Using the material below, copy every line where "from" appears.

▶ _Source excerpt_

## Begin

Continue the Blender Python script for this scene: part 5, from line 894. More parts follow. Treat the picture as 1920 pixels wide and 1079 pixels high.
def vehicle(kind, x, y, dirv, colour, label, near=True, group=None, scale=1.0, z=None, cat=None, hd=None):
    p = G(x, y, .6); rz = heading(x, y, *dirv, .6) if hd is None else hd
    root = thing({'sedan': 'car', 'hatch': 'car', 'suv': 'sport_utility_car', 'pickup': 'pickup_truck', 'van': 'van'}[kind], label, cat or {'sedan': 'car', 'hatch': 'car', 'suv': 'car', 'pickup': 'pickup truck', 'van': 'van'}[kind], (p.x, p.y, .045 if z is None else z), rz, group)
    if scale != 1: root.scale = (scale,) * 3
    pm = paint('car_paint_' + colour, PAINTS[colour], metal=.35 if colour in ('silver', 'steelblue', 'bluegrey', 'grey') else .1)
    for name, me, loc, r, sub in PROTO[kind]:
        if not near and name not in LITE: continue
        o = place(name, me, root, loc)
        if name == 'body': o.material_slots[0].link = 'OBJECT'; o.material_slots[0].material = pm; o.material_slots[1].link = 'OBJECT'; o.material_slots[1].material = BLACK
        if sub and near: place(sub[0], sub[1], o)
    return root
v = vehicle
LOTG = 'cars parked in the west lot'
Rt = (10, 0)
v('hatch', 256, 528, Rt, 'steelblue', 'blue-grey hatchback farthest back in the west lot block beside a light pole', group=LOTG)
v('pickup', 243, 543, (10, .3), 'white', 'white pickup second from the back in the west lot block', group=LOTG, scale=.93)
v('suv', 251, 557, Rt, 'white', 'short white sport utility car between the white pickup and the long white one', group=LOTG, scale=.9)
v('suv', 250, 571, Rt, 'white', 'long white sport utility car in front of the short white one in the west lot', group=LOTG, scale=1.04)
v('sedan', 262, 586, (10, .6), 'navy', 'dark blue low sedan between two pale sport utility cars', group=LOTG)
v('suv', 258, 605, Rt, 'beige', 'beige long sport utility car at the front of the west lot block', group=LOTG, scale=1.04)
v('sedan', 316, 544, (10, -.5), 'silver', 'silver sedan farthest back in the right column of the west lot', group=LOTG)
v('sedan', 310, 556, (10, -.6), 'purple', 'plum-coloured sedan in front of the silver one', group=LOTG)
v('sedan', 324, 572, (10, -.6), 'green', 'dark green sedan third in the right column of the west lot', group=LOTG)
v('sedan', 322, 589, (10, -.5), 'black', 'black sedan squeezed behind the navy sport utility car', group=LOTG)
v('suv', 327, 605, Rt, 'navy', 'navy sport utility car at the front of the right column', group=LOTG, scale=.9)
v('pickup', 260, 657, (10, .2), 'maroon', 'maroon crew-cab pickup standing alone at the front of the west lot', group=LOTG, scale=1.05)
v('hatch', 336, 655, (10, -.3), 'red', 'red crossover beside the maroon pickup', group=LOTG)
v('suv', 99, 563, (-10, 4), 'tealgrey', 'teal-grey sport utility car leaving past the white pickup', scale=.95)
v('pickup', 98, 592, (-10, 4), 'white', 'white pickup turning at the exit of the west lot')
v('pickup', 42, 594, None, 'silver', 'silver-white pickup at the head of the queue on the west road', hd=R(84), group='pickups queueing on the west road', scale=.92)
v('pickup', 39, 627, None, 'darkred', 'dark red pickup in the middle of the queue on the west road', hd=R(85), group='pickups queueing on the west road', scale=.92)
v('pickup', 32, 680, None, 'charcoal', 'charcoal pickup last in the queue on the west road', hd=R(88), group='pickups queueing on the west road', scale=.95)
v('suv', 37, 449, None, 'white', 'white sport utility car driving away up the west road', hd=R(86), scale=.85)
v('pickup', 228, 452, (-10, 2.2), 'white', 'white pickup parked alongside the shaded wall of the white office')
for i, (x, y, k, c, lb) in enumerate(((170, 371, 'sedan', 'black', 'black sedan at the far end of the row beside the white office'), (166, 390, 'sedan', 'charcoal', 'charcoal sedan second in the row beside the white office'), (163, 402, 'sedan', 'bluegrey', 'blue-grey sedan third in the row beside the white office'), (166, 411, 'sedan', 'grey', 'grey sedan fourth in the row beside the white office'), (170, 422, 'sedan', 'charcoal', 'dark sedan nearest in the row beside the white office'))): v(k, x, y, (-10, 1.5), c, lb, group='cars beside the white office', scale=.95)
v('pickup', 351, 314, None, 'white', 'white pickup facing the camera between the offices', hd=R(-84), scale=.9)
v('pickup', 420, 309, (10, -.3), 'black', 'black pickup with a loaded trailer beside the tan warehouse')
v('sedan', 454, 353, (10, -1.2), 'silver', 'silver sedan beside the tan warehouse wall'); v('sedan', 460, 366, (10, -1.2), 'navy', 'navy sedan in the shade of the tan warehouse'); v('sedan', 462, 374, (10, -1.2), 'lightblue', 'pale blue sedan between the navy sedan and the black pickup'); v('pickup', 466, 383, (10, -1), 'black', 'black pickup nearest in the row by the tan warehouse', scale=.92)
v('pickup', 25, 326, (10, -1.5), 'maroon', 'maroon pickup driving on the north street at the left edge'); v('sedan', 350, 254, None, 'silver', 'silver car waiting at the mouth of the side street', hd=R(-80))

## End

▶ _Correct result_
Continue the Blender Python script for this scene: part 5, from line 894. More parts follow. Treat the picture as 1920 pixels wide and 1079 pixels high.
v('pickup', 243, 543, (10, .3), 'white', 'white pickup second from the back in the west lot block', group=LOTG, scale=.93)